O sucesso da minissérie Maid (2021) se explica pela direção impecável de Molly Smith Metzler e pelo enredo baseado no livro “Superação: Trabalho Duro, Salário Baixo e o Dever de Uma Mãe Solo”, onde Stephanie Land conta a sua história de vida.
Muita gente taxa a série como “sentimental” demais. Mas quem diz isso é porque não tem a exata noção da dureza enfrentada por uma mulher que luta para sair de um relacionamento abusivo. Enfrentar a violência sem ter independência econômica torna tudo ainda mais complicado. Tanto que uma das principais bandeiras do movimento feminista busca a independência econômica.
A minissérie exibida pela Netflix em dez episódios convida as espectadoras e espectadores a se pôr no lugar da protagonista Alex (interpretada com brilhantismo por Margaret Qualley). Mesmo sendo homem, isso é possível porque o audiovisual e a literatura têm a capacidade de nos transportar para a história contada e tentar entender a personagem.
O crescimento da personagem Alex vai se evidenciando a cada episódio. Ela vai compreendendo a sua situação e busca a ajuda necessária para sair da situação de abuso psicológico em que vive. Alexa era uma dona de casa, mãe de uma menina e suportava praticamente calada as reclamações do companheiro, alcoólatra e desleixado com as questões domésticas como a maioria dos homens.
Na maioria dos episódios o choro corre solto porque o sofrimento impingido a Alex é um verdadeiro martírio. Ela começa a trabalhar como faxineira diarista e a brigar pela guarda da filha de menos de 3 anos. E mesmo quando pensava ter um amigo com quem contar, o preço cobrado é muito alto e ela se vê sem moradia novamente.
Maid mostra com clareza a expropriação do trabalho pelo capital e de uma maneira ainda muito pior, sem direitos trabalhistas. Sem descanso remunerado, sem direito a ficar doente ou a cuidar da filha adoecida. Até se pode deixar de trabalhar para esse necessário cuidado, mas não recebe. E aí tem que contar com a ajuda de familiares. No caso de Alex, essa possibilidade era muito pequena porque sua mãe, também vítima de violência doméstica, escolheu o escapismo para tentar enganar a realidade.
Fica muito claro que as mulheres precisam de uma séria de políticas públicas para serem respeitadas O patriarcado não perdoa, o machismo mata e a saída de um relacionamento abusivo necessita de amplo apoio material e psicológico.
Tudo muito bem colocado para raciocinarmos como o sistema é cruel com quem vive do trabalho, mas é ainda muito mais cruel com as mulheres e com as pessoas em maior vulnerabilidade. Como afirma Belchior (1946-2017) “a vida realmente é diferente, quer dizer, ao vivo é muito pior”. A chamada uberização do trabalho que o diga.
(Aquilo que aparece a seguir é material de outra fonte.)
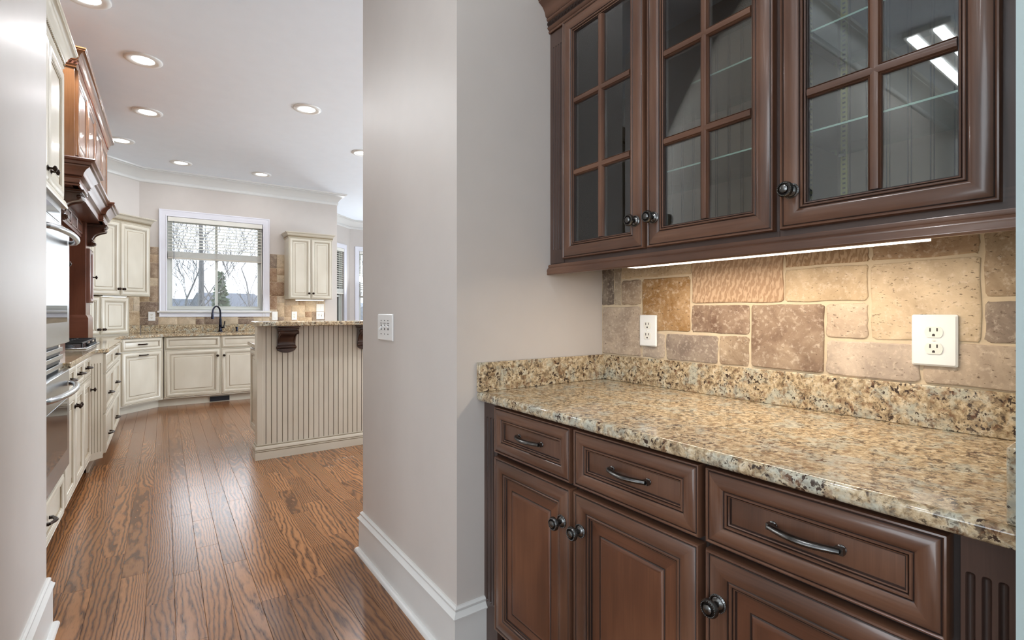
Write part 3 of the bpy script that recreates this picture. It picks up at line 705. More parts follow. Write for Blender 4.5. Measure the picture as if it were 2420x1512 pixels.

Impossível não lembrar do filme “Que Horas Ela Volta?” (2015), de Anna Muylaert, que mostra a vida de uma mansão com o olhar da cozinha. Igualmente à minissérie apresenta a invisibilidade a que são submetidas as trabalhadoras domésticas, num mundo hostil à classe trabalhadora. Assim é o capitalismo.
Mas vem muito forte à memória a página de Facebook “Eu, Empregada Doméstica”, criada pela rapper Preta Rara, em 2016, que virou livro em 2019, contando histórias escabrosas vivenciadas por várias trabalhadoras domésticas, num país onde a elite econômica mantém mentalidade praticamente escravocrata.
Em Maid, como na vida, as mulheres trabalhadoras enfrentam muito mais dificuldades porque são jogados sobre os seus ombros todos os afazeres domésticos e o cuidado com os filhos. Muitas vezes suportando violências de todos os tipos e tendo que se virar para gerir o que chamam “lar” com grande falta de tudo. Fica claro que a luta pela emancipação feminina é um aspecto intrínseco à luta de classes, sem a qual jamais haverá uma democracia plena para quem vive do trabalho.